Question

Write the following numbers in scientific notation. a. 0.000 673 0 b. 50 000.0 c. 0.000 003 010

Short answer

a. 6.730 × 10^{-4}, b. 5.0 × 10^4, c. 3.010 × 10^{-6}

Step-by-step solution

Understand Scientific Notation

Scientific notation expresses numbers as a product of a number between 1 and 10 and a power of 10. It has the form: \[ a \times 10^n \]where 1 <= a < 10 and n is an integer.

Convert 0.000 673 0 to Scientific Notation

1. Identify the significant figures: 6730. 2. Place a decimal point to create a number between 1 and 10: 6.730. 3. Count the number of places the decimal was moved: 4 places to the right. 4. Write the number in scientific notation: \[ 0.000 673 0 = 6.730 \times 10^{-4} \]

Convert 50 000.0 to Scientific Notation

1. Identify the significant figures: 5. 2. Place a decimal point to create a number between 1 and 10: 5.0. 3. Count the number of places the decimal was moved: 4 places to the left. 4. Write the number in scientific notation: \[ 50 000.0 = 5.0 \times 10^4 \]

Convert 0.000 003 010 to Scientific Notation

1. Identify the significant figures: 3.010. 2. Place a decimal point to create a number between 1 and 10: 3.010. 3. Count the number of places the decimal was moved: 6 places to the right. 4. Write the number in scientific notation: \[ 0.000 003 010 = 3.010 \times 10^{-6} \]

Key concepts

Significant Figures

Significant figures are the digits in a number that are known with certainty plus the first uncertain digit.
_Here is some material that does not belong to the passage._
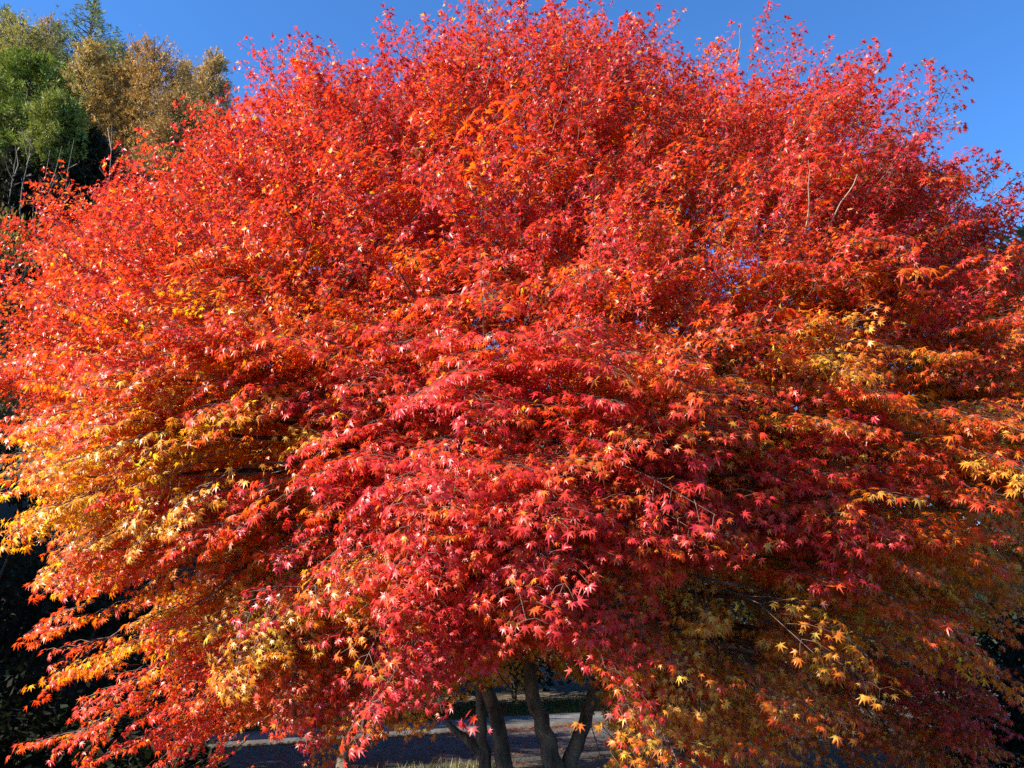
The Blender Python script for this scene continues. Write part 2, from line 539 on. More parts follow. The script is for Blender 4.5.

They play a crucial role in scientific notation because they represent the accuracy and precision of a number.
When converting to scientific notation, it's essential to identify all the significant figures.
For example, in the number 0.000 673 0, the significant figures are 6730. The trailing zero is significant because it comes after a decimal point and a non-zero digit.
Another example is the number 50 000.0. Here, the significant figures are 5. The trailing zeros are not significant because they are placeholders and don't provide additional precision information. The decimal point, however, makes the zero after it significant.
Understanding significant figures ensures that scientific notation accurately represents the number's precision and avoids misleading results.

Powers of 10

Powers of 10 are used in scientific notation to simplify the representation of very large or very small numbers. In the equation \[ a \times 10^n \], 'a' is a number between 1 and 10, and 'n' indicates how many places the decimal point has been moved.

• If 'n' is positive, the decimal point moves to the right, making 'a' a large number. For example, 50 000.0 is written as 5.0 \[ \times 10^4 \].
• If 'n' is negative, the decimal point moves to the left, making 'a' a small number. For instance, 0.000 003 010 becomes 3.010 \[ \times 10^{-6} \].

Powers of 10 make it easier to read, write, and work with numbers that would otherwise be unwieldy due to their size.

Decimal Point

The decimal point is a critical component in converting to scientific notation. Its placement determines the power of 10 and affects the significant figures.
For example, in the number 0.000 673 0, moving the decimal point four places to the right turns it into 6.730. Hence, it is written as 6.730 \[ \times 10^{-4} \]. The movement to the right is represented by a negative power of 10.
Conversely, for the number 50 000.0, moving the decimal point four places to the left gives 5.0. This is written as 5.0 \[ \times 10^4 \], where the movement to the left is depicted by a positive power of 10.
Understanding how the decimal point affects the conversion process is vital for accurately writing numbers in scientific notation.